## Information provided

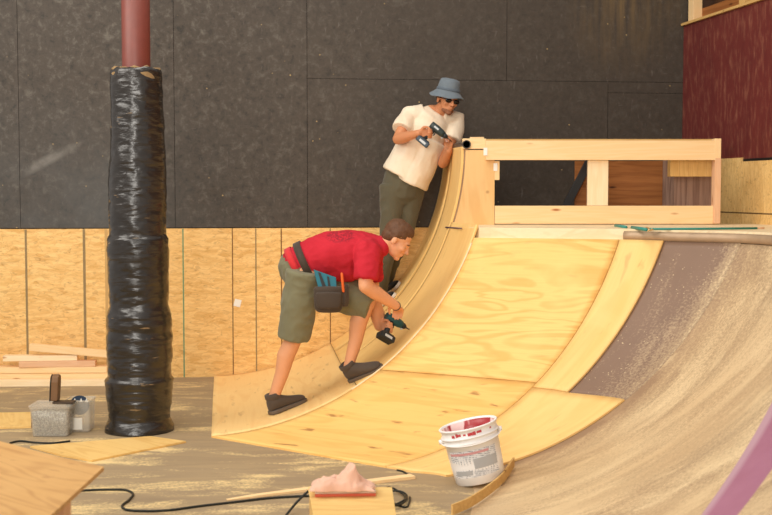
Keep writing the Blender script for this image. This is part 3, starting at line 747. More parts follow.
def label_mat():
    k = N('printed bucket label', .5, .3); o = k.obj(); z = k.sep(o)[2]
    l = k.math('SINE', k.math('MULTIPLY', z, 620)); n = k.noise(k.map(o, (70, 70, 25)), 1.0, 3); blk = k.noise(k.map(o, (9, 9, 16)), 1.0, 2)
    c = k.mix(k.step(blk, .42, .5), S(240, 238, 236), S(222, 222, 222)); c = k.mix(k.math('MULTIPLY', k.step(l, .0, .3), k.step(n, .45, .52)), c, S(150, 152, 158)); return k.out(c)
def rad_at(z): return .124+.006*(z > 0)+(z-.004)*(.142-.130)/.256+.0 if z < .26 else .145
patch('label', 205, 320, .055, .225, .1325, .1403, label_mat())
GREYL = flat('grey label print', S(176, 176, 176), .5)
patch('label_print', 262, 318, .105, .17, .1353, .1382, GREYL, .0022); patch('label_print', 212, 255, .07, .10, .1335, .135, GREYL, .0022)
patch('label_print', 208, 300, .20, .215, .1392, .14, flat('red label print', S(208, 150, 150), .5), .0022)
for k in range(9):
    a = 225+random.random()*90; patch('paint_drip', a, a+4+random.random()*7, .318+random.random()*.012, .335+random.random()*.012, .1478, .1486, flat('red drip', S(196, 70, 76), .4) if k == 0 else bpy.data.materials['red drip'], .0015, 4)
# bail handle hanging round the front
m = MB(); pts = []
for i in range(33):
    a = math.radians(180+180*i/32); pts.append(BM @ V((math.cos(a)*.162, math.sin(a)*.162, .29-.028*math.sin(math.radians(180*i/32)))))
m.tube(pts, .0028, 8); m.build('handle', WHITEP, bk, True)
for sx in (-1, 1): m = MB(); m.tube([BM @ V((sx*.145, 0, .288)), BM @ V((sx*.168, 0, .288))], .012, 14); m.build('handle_lug', WHITEP, bk, True)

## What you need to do
Reproduce the full material exactly, excluding the pictures.

## Reply to the task
Keep writing the Blender script for this image. This is part 3, starting at line 747. More parts follow.
def label_mat():
    k = N('printed bucket label', .5, .3); o = k.obj(); z = k.sep(o)[2]
    l = k.math('SINE', k.math('MULTIPLY', z, 620)); n = k.noise(k.map(o, (70, 70, 25)), 1.0, 3); blk = k.noise(k.map(o, (9, 9, 16)), 1.0, 2)
    c = k.mix(k.step(blk, .42, .5), S(240, 238, 236), S(222, 222, 222)); c = k.mix(k.math('MULTIPLY', k.step(l, .0, .3), k.step(n, .45, .52)), c, S(150, 152, 158)); return k.out(c)
def rad_at(z): return .124+.006*(z > 0)+(z-.004)*(.142-.130)/.256+.0 if z < .26 else .145
patch('label', 205, 320, .055, .225, .1325, .1403, label_mat())
GREYL = flat('grey label print', S(176, 176, 176), .5)
patch('label_print', 262, 318, .105, .17, .1353, .1382, GREYL, .0022); patch('label_print', 212, 255, .07, .10, .1335, .135, GREYL, .0022)
patch('label_print', 208, 300, .20, .215, .1392, .14, flat('red label print', S(208, 150, 150), .5), .0022)
for k in range(9):
    a = 225+random.random()*90; patch('paint_drip', a, a+4+random.random()*7, .318+random.random()*.012, .335+random.random()*.012, .1478, .1486, flat('red drip', S(196, 70, 76), .4) if k == 0 else bpy.data.materials['red drip'], .0015, 4)
# bail handle hanging round the front
m = MB(); pts = []
for i in range(33):
    a = math.radians(180+180*i/32); pts.append(BM @ V((math.cos(a)*.162, math.sin(a)*.162, .29-.028*math.sin(math.radians(180*i/32)))))
m.tube(pts, .0028, 8); m.build('handle', WHITEP, bk, True)
for sx in (-1, 1): m = MB(); m.tube([BM @ V((sx*.145, 0, .288)), BM @ V((sx*.168, 0, .288))], .012, 14); m.build('handle_lug', WHITEP, bk, True)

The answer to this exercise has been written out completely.